また、2016年12月、2019年12月、2020年4月及び2021年4月には、空母「遼寧」を含む中国海軍艦艇6隻が沖縄本島・宮古島間を通過し太平洋へ進出するのを、2018年4月には、与那国島の南約350kmの海域で、空母「遼寧」から複数の艦載戦闘機(推定)が飛行するのを初めて確認した。

さらに、2021年4月には「遼寧」から発艦した早期警戒ヘリコプター1機が、尖閣諸島大正島領空の北東約50kmから約100kmの空域を飛行するのを確認した。このほか、2017年7月には、中国海軍情報収集艦が小島(こじま)(北海道松前町)南西のわが国領海に入域し、津軽海峡を東航して太平洋へ進出するのを確認した。

警戒監視を行う陸自隊員

警戒監視を行う陸自隊員

わが国周辺海域において警戒監視にあたる海自P-1哨戒機と商船

わが国周辺海域において警戒監視にあたる海自P-1哨戒機と商船

24時間、365日警戒監視にあたる空自レーダーサイト

24時間、365日警戒監視にあたる空自レーダーサイト

参照図表III-1-1-1(わが国周辺海空域での警戒監視のイメージ)、
図表III-1-1-2(中国海警局に所属する船舶などの尖閣諸島周辺の領海への侵入回数・隻数)、
I部2章2節2項(軍事)
I部2章4節1項(北朝鮮)

図表III-1-1-1 わが国周辺海空域での警戒監視のイメージ

図表III-1-1-2 中国海警局に所属する船舶などの尖閣諸島周辺の領海への侵入回数・隻数

1 海外領土を除く。海外領土を含める場合は世界第8位

2 敵の奇襲を防ぐ、情報を収集するなどの目的をもって、見回ることを目的とした航空機で、海自は、固定翼哨戒機としてP-3C及びP-1を、回転翼哨戒機としてSH-60J及びSH-60Kを保有している。

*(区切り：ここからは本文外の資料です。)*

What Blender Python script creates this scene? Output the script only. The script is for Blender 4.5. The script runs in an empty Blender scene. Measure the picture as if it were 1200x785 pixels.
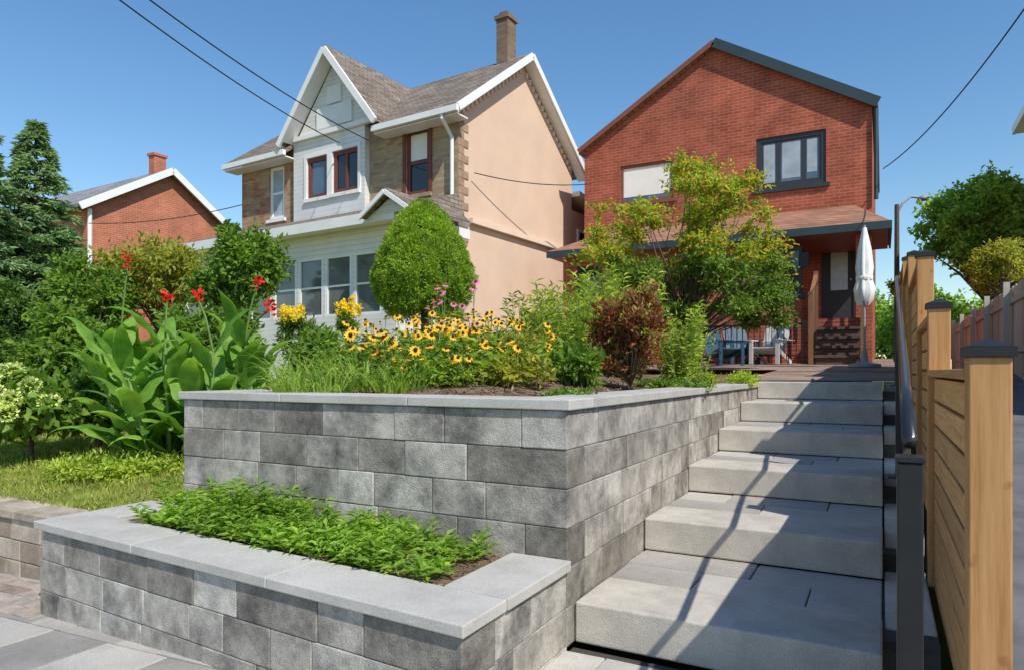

3 警戒管制システムや全方向を監視できるレーダーを装備する航空機。速度性能に優れ、航続時間も長いことから遠隔地まで飛行して長時間の警戒が可能。さらに高高度での警戒もできるため、見通し距離が長いなど、優れた飛行性能と警戒監視能力を持つ。空自は、旅客機B-767をベースにしたE-767を運用している。

4 自衛隊による警戒監視活動は、防衛省設置法第4条第1項第18号(所掌事務の遂行に必要な調査及び研究を行うこと)に基づいて行われる。